Equally, great characters must support a great story line. "Writing is my passion and I love to plot out the stories and involve the characters. I think characters are just as important as plot. I have to care about my characters to spend a year and a half with them. If I don’t care about them, readers aren’t going to care. If I kill somebody off, I want readers to cry."

Having been coerced to create a website — Gimenez admits to being low key and was probably more than gently persuaded by family and friends to make his mark in cyberspace — he was staggered at the fan mail he’s received since.

"I’m past 6,000 e-mails — and I’ve answered every one of them," he says. In some cases, the correspondence is continuing, including with the High Commissioner for Refugees at the United Nations, as well as former US president Bill Clinton.

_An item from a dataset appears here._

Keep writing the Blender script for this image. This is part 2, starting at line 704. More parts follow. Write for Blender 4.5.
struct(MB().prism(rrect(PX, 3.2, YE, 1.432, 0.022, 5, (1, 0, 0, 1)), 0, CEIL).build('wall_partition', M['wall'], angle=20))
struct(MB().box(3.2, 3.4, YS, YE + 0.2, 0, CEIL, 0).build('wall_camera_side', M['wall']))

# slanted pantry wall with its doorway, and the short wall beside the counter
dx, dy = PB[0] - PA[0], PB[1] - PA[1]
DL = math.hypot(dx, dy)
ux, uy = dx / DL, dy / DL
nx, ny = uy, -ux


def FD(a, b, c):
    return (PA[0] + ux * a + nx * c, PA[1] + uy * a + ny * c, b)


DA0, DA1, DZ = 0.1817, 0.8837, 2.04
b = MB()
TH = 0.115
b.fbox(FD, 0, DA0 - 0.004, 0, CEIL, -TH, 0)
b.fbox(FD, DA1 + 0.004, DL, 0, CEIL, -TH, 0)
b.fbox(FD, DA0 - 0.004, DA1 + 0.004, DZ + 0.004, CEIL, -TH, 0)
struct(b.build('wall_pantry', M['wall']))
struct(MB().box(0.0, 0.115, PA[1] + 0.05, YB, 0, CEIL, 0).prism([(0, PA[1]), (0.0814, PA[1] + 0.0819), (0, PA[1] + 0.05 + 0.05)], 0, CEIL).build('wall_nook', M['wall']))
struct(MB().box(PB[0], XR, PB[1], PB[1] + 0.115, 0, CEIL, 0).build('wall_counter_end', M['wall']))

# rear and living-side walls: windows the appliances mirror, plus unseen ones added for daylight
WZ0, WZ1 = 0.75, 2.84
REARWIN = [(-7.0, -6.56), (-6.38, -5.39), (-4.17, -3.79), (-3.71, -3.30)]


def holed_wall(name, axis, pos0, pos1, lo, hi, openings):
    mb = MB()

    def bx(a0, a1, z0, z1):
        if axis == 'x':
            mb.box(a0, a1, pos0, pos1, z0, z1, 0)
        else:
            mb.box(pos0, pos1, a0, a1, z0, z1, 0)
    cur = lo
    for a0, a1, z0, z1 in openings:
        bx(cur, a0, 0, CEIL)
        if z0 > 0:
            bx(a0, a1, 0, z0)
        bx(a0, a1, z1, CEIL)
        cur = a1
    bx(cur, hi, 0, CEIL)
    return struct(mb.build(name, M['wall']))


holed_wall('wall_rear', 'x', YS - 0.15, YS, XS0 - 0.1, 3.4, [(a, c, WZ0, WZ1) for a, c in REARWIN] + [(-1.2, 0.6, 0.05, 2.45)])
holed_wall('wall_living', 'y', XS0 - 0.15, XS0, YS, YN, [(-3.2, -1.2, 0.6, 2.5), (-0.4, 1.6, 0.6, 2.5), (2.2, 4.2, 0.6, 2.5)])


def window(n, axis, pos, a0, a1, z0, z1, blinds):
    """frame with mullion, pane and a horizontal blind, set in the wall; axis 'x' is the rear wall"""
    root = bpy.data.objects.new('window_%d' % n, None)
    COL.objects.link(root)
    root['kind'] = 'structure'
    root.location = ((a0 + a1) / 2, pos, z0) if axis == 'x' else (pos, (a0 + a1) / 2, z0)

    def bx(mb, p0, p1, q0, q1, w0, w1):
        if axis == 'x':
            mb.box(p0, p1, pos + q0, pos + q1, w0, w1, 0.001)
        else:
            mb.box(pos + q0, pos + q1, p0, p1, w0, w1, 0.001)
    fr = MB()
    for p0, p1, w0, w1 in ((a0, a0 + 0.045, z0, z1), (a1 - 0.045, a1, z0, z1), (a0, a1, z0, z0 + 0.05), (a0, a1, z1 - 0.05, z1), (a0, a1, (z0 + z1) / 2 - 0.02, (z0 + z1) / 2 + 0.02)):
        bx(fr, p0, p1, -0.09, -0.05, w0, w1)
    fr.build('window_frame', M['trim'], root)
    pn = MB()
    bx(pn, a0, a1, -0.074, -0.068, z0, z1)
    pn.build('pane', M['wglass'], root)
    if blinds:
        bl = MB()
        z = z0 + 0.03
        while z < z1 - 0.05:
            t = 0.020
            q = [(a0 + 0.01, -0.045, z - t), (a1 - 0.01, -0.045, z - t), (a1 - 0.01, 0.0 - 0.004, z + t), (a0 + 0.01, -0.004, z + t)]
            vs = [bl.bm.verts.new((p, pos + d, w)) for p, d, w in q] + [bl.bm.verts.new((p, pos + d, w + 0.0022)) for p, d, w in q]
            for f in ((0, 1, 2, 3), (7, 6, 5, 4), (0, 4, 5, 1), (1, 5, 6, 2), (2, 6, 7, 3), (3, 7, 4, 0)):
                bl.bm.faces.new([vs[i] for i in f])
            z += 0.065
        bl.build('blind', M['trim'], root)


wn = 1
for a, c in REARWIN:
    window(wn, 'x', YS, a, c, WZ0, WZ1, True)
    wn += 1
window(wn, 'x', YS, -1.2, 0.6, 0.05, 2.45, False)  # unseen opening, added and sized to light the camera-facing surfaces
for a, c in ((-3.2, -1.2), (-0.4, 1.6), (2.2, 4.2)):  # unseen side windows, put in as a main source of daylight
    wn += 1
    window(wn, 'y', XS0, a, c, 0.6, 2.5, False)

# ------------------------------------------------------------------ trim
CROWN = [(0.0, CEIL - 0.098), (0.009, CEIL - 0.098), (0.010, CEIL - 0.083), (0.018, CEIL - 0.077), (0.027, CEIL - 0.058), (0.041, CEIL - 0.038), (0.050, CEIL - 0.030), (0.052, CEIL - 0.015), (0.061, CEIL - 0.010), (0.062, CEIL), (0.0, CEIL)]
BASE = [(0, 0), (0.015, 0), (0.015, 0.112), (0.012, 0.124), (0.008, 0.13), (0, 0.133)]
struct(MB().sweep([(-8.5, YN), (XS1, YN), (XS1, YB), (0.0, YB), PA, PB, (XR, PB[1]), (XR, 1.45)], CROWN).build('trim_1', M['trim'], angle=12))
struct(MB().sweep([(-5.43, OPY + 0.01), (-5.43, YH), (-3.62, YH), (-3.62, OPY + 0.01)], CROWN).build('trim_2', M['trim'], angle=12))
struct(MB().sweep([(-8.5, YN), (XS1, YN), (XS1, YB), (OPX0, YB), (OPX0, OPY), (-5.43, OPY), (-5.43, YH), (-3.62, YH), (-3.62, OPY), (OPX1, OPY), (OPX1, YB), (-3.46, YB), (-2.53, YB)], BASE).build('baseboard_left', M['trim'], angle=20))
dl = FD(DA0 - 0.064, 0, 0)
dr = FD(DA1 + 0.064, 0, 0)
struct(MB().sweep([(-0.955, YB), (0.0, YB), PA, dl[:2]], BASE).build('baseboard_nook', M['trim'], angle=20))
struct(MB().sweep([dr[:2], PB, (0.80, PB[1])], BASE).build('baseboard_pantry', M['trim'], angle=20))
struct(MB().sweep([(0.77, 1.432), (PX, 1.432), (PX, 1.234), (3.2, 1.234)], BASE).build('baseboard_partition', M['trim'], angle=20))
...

"The MD of the biggest law firm in London wrote to say he’d read The Colour of Law and had decided to quit because of the book. And I said, ‘Time out! Take a deep breath – it’s just fiction.’ But actually he had been thinking about it for a while. Now he’s got a small firm and he’s much happier."

In between this correspondence, Gimenez has started work on his next novel, having spent a week researching Marfa, the "little bitty town in west Texas" where the story will be set, before leaving for SA.

With undertones that strike a chord close to home, he says the novel — called Con Law — will be a murder mystery tied into the disparate worlds of art and fracking. Fracking is a hot topic in Texas, with large tracts of land now frack fields given over to mining of the area’s natural gas: "In our state law, gas companies are common carriers and common carriers have eminent domain rights — the power of the government to take property for public good — so they can just condemn your land. I have a client going through this at the moment — a transcontinental pipeline will cut right through his farm. You fight over how much compensation you’re going to get, but you can’t beat them."

I mention the controversial fracking plans for the Karoo. "You should keep track of what’s going on in Texas. Everything we’re doing is coming to a neighbourhood near you."

Meanwhile, Marfa, with a population of just 1,900, has become a mecca for aspiring artists since Donald Judd, the renowned minimalist, moved there in the early 1970s to permanently install his artwork. It was also the location for the film, No Country For Old Men.

Gimenez says his main character will be a long-haired Harley-Davidson riding constitutional law professor, who has a TV show in which people write to him for help. Each week, he chooses a letter and then he and his intern head off on the Harley to save the day.

"I outlined it and thought it out and before I came here we drove to Marfa. After meeting the people and seeing their art and talking to them I said this is going to work. It’s crazy — it doesn’t make any sense, art and fracking — but it’s going to work just fine."